:: GOAL OF THE EXERCISE ::
Determine how many lines include the string "high". Output that number only.

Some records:
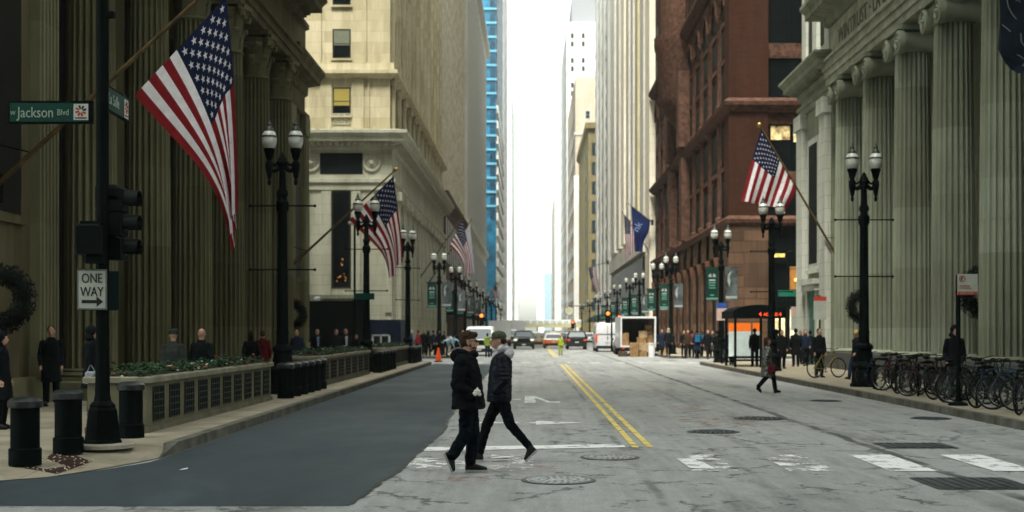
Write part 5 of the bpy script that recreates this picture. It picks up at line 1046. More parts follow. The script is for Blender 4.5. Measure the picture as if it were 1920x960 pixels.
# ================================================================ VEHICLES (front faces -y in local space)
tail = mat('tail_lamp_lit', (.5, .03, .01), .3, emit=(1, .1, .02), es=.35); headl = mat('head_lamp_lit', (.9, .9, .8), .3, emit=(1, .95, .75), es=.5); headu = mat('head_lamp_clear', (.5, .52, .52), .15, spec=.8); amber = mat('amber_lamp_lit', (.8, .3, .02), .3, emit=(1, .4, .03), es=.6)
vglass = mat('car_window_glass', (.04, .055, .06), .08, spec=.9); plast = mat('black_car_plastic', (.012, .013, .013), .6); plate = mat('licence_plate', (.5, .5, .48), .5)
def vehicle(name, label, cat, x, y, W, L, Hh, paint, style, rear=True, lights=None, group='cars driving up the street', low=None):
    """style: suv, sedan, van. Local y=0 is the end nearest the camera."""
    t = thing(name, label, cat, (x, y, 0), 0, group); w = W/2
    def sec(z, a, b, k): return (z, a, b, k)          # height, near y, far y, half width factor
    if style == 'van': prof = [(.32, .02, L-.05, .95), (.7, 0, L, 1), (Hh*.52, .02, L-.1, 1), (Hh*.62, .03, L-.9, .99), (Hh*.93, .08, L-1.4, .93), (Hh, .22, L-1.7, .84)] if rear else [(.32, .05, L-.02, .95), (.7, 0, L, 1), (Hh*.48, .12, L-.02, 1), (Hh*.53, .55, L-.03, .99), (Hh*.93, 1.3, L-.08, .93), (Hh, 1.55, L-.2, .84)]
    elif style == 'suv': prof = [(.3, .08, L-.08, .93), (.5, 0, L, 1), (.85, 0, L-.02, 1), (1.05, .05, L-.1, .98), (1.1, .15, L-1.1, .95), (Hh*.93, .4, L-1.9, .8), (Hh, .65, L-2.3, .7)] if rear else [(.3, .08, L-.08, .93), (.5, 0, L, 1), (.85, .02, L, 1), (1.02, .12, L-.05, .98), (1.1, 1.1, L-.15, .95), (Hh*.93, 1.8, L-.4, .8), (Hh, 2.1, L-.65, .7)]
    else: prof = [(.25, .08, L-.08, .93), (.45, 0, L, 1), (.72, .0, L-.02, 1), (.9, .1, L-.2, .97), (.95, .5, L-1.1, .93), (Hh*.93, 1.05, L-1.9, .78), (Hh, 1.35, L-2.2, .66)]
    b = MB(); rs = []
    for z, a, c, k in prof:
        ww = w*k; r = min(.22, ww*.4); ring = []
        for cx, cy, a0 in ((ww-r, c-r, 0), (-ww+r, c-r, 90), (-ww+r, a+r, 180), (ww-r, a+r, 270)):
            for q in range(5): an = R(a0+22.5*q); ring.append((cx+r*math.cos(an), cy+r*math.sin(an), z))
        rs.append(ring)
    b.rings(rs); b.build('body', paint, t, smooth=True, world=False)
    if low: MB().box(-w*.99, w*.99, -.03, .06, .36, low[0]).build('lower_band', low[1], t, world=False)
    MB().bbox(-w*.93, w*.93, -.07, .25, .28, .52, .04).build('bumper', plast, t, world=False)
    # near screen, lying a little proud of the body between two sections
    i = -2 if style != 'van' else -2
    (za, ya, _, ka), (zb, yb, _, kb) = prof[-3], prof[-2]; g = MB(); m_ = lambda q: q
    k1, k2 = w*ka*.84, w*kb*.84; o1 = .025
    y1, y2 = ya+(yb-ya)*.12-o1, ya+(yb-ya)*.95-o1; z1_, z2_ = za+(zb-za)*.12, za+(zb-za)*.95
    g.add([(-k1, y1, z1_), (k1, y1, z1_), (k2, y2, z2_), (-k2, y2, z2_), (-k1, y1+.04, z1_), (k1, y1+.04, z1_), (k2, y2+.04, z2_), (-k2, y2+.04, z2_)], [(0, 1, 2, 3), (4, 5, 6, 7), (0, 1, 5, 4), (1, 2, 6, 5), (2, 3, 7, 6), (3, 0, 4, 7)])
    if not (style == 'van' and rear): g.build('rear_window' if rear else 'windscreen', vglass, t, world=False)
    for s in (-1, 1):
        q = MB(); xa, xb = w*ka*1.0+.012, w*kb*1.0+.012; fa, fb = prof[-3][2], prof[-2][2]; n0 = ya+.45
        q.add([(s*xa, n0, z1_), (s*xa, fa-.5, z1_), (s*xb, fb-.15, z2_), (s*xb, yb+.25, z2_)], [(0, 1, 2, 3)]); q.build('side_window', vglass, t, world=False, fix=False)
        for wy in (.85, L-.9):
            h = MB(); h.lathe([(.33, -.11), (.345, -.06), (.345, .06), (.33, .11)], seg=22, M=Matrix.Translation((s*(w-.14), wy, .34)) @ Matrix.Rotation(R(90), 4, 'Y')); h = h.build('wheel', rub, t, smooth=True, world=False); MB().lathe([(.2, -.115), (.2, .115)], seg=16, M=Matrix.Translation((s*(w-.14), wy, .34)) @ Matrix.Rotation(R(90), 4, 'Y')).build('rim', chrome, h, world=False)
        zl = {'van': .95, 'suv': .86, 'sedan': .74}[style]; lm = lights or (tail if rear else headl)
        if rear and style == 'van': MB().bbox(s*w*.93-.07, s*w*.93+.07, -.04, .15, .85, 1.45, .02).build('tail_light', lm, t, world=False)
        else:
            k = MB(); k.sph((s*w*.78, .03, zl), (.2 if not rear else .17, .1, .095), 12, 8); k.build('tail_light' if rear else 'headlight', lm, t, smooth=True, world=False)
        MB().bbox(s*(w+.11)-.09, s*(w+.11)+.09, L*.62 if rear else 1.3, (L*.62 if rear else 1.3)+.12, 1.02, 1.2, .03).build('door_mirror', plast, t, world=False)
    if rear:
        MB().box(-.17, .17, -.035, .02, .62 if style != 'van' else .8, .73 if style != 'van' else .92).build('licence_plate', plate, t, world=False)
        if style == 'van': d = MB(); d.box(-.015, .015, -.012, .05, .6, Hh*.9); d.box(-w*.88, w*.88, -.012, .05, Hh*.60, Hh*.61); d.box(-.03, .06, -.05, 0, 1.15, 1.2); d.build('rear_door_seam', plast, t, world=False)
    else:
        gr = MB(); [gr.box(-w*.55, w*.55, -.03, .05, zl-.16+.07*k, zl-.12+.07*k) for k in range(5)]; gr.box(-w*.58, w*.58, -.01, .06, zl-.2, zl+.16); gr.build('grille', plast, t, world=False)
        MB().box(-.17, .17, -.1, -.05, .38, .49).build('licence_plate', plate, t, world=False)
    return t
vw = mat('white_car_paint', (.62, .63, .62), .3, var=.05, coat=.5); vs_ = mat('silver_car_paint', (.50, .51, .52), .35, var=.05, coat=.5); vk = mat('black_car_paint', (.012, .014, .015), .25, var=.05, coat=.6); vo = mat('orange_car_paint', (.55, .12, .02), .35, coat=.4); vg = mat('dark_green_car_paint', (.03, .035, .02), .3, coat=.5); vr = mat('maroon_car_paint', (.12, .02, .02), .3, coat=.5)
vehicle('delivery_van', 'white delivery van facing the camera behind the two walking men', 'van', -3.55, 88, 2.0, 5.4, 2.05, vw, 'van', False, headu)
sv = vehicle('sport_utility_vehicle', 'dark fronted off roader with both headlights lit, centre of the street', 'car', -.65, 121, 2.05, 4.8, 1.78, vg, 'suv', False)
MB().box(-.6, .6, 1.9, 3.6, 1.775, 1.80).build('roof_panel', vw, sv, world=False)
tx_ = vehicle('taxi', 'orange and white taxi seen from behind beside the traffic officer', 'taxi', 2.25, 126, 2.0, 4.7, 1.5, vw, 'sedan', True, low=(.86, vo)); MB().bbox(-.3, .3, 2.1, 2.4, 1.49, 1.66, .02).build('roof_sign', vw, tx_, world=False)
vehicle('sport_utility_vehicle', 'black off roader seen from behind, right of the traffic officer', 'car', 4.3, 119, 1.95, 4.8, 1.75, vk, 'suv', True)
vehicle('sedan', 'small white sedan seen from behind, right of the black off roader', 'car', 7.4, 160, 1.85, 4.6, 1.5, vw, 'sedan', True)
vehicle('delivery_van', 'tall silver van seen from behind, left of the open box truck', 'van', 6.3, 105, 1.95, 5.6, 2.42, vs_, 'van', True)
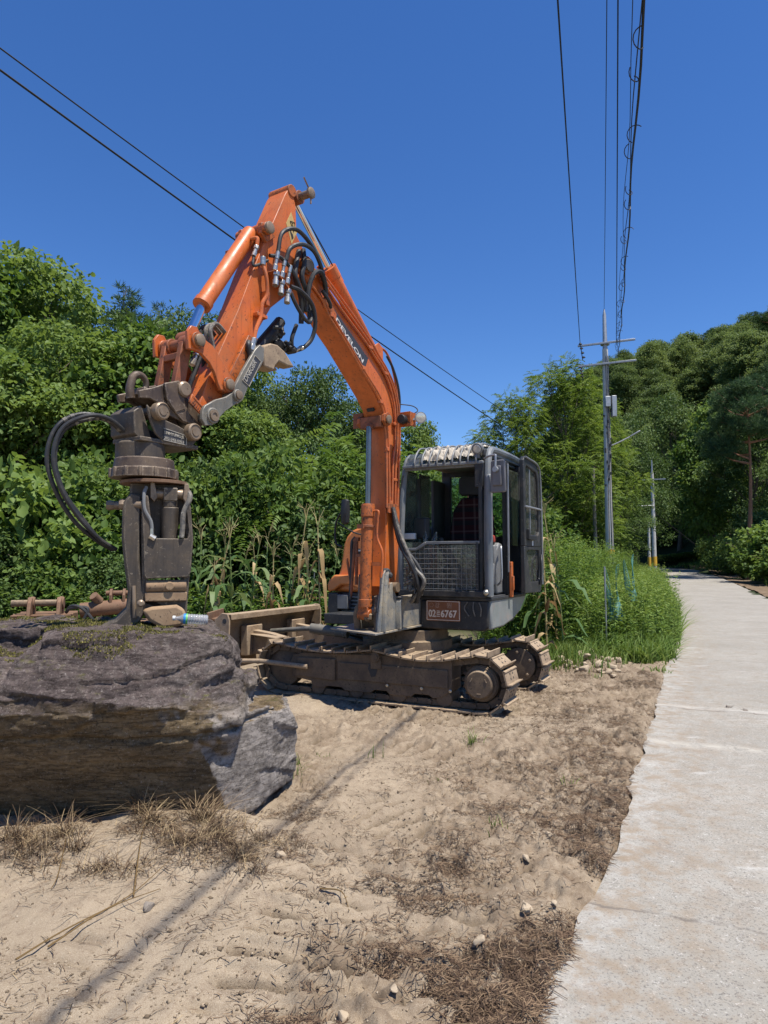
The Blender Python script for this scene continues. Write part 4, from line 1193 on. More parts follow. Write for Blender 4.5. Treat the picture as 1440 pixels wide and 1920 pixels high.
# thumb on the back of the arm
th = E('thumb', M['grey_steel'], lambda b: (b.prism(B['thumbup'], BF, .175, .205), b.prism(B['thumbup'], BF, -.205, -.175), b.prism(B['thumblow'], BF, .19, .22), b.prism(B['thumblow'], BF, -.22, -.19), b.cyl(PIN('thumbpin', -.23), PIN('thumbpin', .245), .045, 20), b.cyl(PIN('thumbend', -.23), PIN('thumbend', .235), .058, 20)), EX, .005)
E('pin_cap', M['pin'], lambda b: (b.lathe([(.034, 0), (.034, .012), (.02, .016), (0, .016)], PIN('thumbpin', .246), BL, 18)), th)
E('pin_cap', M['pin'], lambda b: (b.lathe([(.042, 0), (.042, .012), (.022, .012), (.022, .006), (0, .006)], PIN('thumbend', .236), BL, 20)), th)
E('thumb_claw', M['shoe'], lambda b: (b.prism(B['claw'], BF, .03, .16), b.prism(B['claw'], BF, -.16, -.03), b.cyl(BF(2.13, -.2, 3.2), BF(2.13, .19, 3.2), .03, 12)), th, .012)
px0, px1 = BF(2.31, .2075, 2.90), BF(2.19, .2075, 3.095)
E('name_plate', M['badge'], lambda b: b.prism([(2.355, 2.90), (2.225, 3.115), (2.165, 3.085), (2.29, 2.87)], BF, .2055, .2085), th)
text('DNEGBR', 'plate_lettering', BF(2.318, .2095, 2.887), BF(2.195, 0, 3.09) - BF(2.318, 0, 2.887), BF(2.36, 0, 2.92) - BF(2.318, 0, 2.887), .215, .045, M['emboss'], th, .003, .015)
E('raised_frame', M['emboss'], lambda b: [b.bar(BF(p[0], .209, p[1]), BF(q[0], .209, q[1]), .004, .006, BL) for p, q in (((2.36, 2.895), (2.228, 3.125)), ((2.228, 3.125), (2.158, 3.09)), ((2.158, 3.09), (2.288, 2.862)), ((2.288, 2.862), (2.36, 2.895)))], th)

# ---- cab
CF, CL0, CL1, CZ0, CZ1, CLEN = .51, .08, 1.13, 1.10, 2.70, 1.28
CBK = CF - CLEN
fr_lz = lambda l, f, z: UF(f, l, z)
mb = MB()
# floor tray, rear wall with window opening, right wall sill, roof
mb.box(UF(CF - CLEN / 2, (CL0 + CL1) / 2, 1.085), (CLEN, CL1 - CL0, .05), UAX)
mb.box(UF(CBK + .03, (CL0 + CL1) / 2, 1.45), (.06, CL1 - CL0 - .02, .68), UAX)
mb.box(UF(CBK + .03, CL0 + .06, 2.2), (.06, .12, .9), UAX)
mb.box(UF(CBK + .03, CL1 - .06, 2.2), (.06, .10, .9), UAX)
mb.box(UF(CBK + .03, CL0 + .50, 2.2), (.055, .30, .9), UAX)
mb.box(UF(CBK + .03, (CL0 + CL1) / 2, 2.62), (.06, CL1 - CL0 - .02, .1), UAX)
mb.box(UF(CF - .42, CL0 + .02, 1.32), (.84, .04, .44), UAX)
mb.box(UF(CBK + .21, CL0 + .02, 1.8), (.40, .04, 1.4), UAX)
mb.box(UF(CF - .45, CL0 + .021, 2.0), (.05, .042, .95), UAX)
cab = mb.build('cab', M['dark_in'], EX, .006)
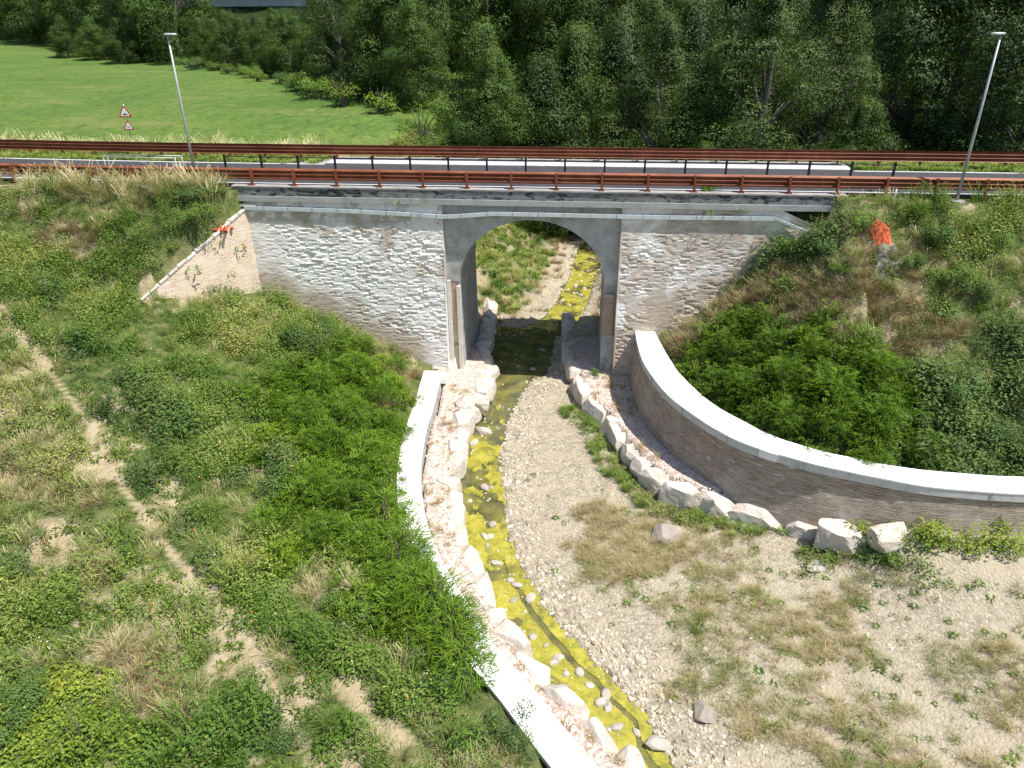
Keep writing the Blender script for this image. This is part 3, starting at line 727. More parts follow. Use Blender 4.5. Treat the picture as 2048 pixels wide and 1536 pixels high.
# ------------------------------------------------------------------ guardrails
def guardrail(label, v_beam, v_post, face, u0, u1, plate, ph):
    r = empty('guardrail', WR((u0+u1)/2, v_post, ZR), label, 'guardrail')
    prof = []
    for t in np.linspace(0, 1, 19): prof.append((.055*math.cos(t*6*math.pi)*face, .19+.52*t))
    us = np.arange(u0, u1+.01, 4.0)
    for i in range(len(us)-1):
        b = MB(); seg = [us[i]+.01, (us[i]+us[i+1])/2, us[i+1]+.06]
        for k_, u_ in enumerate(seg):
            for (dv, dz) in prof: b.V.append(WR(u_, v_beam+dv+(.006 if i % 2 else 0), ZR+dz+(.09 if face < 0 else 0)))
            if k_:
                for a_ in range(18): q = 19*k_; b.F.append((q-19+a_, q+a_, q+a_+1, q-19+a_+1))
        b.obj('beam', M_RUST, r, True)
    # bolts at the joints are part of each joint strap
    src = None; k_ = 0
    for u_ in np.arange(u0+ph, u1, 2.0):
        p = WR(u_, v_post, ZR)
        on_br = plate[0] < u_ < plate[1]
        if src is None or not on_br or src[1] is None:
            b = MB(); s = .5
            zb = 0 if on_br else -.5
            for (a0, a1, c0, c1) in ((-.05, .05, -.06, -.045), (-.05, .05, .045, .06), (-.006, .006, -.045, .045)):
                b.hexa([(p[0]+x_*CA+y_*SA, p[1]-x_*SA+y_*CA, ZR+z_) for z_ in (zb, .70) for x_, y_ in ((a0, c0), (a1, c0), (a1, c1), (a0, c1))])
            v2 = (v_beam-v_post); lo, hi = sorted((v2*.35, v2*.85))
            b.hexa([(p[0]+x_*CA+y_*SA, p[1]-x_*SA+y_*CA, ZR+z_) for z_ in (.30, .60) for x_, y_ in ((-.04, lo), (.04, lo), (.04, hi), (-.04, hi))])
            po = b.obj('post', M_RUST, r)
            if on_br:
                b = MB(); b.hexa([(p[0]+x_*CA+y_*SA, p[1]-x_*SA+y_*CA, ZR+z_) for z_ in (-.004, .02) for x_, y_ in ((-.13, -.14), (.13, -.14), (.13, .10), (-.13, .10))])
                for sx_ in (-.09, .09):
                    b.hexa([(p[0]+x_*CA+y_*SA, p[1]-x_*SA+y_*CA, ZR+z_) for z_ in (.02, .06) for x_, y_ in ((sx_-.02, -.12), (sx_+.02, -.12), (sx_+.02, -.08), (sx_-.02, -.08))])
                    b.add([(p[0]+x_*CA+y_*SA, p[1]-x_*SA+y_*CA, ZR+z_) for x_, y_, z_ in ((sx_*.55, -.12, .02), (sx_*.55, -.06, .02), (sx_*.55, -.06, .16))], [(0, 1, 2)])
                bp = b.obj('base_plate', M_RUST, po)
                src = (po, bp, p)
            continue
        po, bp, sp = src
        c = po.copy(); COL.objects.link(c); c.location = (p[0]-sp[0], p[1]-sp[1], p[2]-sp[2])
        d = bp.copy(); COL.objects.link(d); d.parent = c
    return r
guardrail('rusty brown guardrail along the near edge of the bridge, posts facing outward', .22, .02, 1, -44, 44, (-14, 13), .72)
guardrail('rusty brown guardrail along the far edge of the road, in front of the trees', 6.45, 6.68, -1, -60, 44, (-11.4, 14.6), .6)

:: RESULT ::
2